Netflix’s DVD-by-mail service is coming to an end.
The company announced Tuesday that it is saying goodbye to its original business — mailing out DVDs in its signature red envelopes — after 25 years.
“Our goal has always been to provide the best service for our members but as the business continues to shrink that’s going to become increasingly difficult,” Netflix Co-Chief Executive Ted Sarandos wrote in a blog post. “So we want to go out on a high, and will be shipping our final discs on September 29, 2023.”
The end of an era for Netflix comes at a time of broader transformation for the business.
Netflix’s business shifted long ago from its origins of mailing out DVDs, which started in 1998. It’s now a streaming service with more than 232 million subscribers and a robust apparatus for producing its own shows and movies.
And over the last couple of years, Netflix has morphed its business into one that is no longer just a subscription video-on-demand service, but one that offers live programming, mobile games and a version with ads.
Netflix on Tuesday gave a mixed earnings report, disclosing first-quarter subscriber growth that fell short of analyst expectations. The Los Gatos, Calif., streamer added 1.75 million subscribers worldwide. Analysts had projected Netflix would add about 2.3 million subscribers.
Revenue increased about 4% to nearly $8.2 billion in the first quarter, slightly missing analyst estimates, as the company continued to roll out its cheaper, ad-supported plan in an effort to appeal to cost-conscious consumers.
Netflix’s net income was $1.3 billion, down from nearly $1.6 billion a year earlier.

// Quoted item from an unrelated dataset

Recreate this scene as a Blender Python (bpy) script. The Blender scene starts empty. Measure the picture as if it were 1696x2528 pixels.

Netflix profits beat Wall Street expectations.
The stock closed at $333.70 a share on Tuesday, up 0.3%. In after-hours trading, the stock declined slightly, down about 0.8%.
Popular Netflix series in the first quarter include action thriller “The Night Agent,” which has drawn more than 605.6 million hours of viewing time since it launched March 23 and is the company’s sixth most-watched English-language show, based on hours watched in the first 28 days on the service.

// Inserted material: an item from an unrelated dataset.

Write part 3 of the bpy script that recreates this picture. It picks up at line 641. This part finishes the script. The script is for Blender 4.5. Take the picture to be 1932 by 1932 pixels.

The earnings report marked the first full quarter of Netflix’s cheaper ad supported plan, an effort that came after years of being averse to commercials. Netflix began running ads amid increased competition among rivals such as Disney+, Hulu and HBO Max, which offer cheaper plans with commercials.
“Engagement on our ads tier is above our initial expectations and, as expected, we’ve seen very little switching from our standard and premium plans,” Netflix said in a letter to shareholders.
The company also expanded efforts to crack down on password sharing by compelling nonpaying Netflix users to subscribe. Those efforts will come to the U.S. in the second quarter, Netflix said. The password sharing crackdown was previously expected to start in the U.S. late in the first quarter, but was delayed.
Netflix warned that pushing nonpaying Netflix members to subscribe would probably cause people to cancel memberships initially, but argued that the bet will pay off in the long run. The company said it has seen its membership base grow in Canada, where it launched paid sharing in the first quarter.
But Netflix stumbled last Sunday when it planned to live broadcast the “Love Is Blind” Season 4 reunion show, which went awry because of a technical issue, causing significant delays and many users not being able to see the program until the next day.
Netflix co-CEO Greg Peters said the problem was caused by a bug that was introduced as the company was trying to improve its live-streaming performance following the airing of its Chris Rock comedy special in March.
“We hate it when these things happen, but we’ll learn from it and get better,” Peters said. “We do have the fundamental infrastructure that we need.”
It was the second time Netflix delved into live programming after the highly anticipated Rock event. Many streamers, including Apple TV+ and Amazon Prime Video, have dabbled in live programming to create appointment-style TV viewing for events such as sports games.
Although Netflix remains the largest subscription streaming service, its market share in streaming revenue is shrinking, according to analysts.
By the end of the year, Netflix is expected to have a 26.3% share of U.S. subscription streaming revenue, down from 49.1% in 2018, before the launch of such rivals as Apple TV+ and Disney+, according to research firm Insider Intelligence.
Studios and streaming services including Netflix are also facing a potential strike by unionized TV and film writers. Hollywood screenwriters are negotiating with the Alliance of Motion Picture and Television Producers over a new three-year contract. The current deal expires May 1.
Writers are seeking more compensation for their work, including higher residual payments from streaming.
This week, members of the Writers Guild of America voted 98% in favor of authorizing their leaders to call a strike if an agreement is not reached with the AMPTP. A strike could significantly affect studios, which rely on writers for scripted programming.
Sarandos said in a recorded earnings presentation that the company wants to avoid a strike. But if there is one, Netflix has enough content that it can “probably serve our members better than most” entertainment companies, he said.
“The last time there was a strike, it was devastating for creators,” Sarandos said. “It was really hard on the industry.”
He added, “We are at the table and we are going to try to get to an equitable solution so there is no strike.”